> [Collected data]
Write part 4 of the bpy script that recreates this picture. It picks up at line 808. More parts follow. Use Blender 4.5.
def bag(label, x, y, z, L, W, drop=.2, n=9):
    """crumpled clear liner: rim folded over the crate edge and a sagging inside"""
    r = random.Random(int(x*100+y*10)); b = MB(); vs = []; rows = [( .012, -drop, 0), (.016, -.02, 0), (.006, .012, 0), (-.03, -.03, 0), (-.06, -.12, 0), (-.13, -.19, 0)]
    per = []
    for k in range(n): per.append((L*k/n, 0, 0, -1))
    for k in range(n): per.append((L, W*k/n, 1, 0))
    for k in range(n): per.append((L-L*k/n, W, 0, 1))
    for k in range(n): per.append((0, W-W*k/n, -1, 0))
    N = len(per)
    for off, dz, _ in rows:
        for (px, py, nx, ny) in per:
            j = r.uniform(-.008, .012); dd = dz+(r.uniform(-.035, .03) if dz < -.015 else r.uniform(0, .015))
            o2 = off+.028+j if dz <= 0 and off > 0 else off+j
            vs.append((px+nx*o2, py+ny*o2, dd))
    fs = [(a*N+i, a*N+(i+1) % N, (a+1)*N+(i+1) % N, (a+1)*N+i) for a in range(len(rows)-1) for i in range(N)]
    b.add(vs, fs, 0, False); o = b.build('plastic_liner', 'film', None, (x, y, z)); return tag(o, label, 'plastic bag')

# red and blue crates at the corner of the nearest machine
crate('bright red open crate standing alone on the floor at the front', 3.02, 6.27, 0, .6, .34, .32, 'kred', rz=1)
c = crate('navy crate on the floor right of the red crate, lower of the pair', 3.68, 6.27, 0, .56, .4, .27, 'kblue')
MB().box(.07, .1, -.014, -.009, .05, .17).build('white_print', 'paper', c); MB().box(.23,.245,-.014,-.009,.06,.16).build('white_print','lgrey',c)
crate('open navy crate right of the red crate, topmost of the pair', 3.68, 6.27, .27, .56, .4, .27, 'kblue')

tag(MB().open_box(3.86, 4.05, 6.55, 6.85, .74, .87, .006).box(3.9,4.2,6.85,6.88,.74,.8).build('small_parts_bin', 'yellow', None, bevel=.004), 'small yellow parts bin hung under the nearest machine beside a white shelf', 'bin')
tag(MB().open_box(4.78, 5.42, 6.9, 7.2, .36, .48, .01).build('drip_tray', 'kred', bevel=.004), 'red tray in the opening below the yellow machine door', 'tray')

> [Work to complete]
Every line above needs to be retyped exactly.

> [Task result]
Write part 4 of the bpy script that recreates this picture. It picks up at line 808. More parts follow. Use Blender 4.5.
def bag(label, x, y, z, L, W, drop=.2, n=9):
    """crumpled clear liner: rim folded over the crate edge and a sagging inside"""
    r = random.Random(int(x*100+y*10)); b = MB(); vs = []; rows = [( .012, -drop, 0), (.016, -.02, 0), (.006, .012, 0), (-.03, -.03, 0), (-.06, -.12, 0), (-.13, -.19, 0)]
    per = []
    for k in range(n): per.append((L*k/n, 0, 0, -1))
    for k in range(n): per.append((L, W*k/n, 1, 0))
    for k in range(n): per.append((L-L*k/n, W, 0, 1))
    for k in range(n): per.append((0, W-W*k/n, -1, 0))
    N = len(per)
    for off, dz, _ in rows:
        for (px, py, nx, ny) in per:
            j = r.uniform(-.008, .012); dd = dz+(r.uniform(-.035, .03) if dz < -.015 else r.uniform(0, .015))
            o2 = off+.028+j if dz <= 0 and off > 0 else off+j
            vs.append((px+nx*o2, py+ny*o2, dd))
    fs = [(a*N+i, a*N+(i+1) % N, (a+1)*N+(i+1) % N, (a+1)*N+i) for a in range(len(rows)-1) for i in range(N)]
    b.add(vs, fs, 0, False); o = b.build('plastic_liner', 'film', None, (x, y, z)); return tag(o, label, 'plastic bag')

# red and blue crates at the corner of the nearest machine
crate('bright red open crate standing alone on the floor at the front', 3.02, 6.27, 0, .6, .34, .32, 'kred', rz=1)
c = crate('navy crate on the floor right of the red crate, lower of the pair', 3.68, 6.27, 0, .56, .4, .27, 'kblue')
MB().box(.07, .1, -.014, -.009, .05, .17).build('white_print', 'paper', c); MB().box(.23,.245,-.014,-.009,.06,.16).build('white_print','lgrey',c)
crate('open navy crate right of the red crate, topmost of the pair', 3.68, 6.27, .27, .56, .4, .27, 'kblue')

tag(MB().open_box(3.86, 4.05, 6.55, 6.85, .74, .87, .006).box(3.9,4.2,6.85,6.88,.74,.8).build('small_parts_bin', 'yellow', None, bevel=.004), 'small yellow parts bin hung under the nearest machine beside a white shelf', 'bin')
tag(MB().open_box(4.78, 5.42, 6.9, 7.2, .36, .48, .01).build('drip_tray', 'kred', bevel=.004), 'red tray in the opening below the yellow machine door', 'tray')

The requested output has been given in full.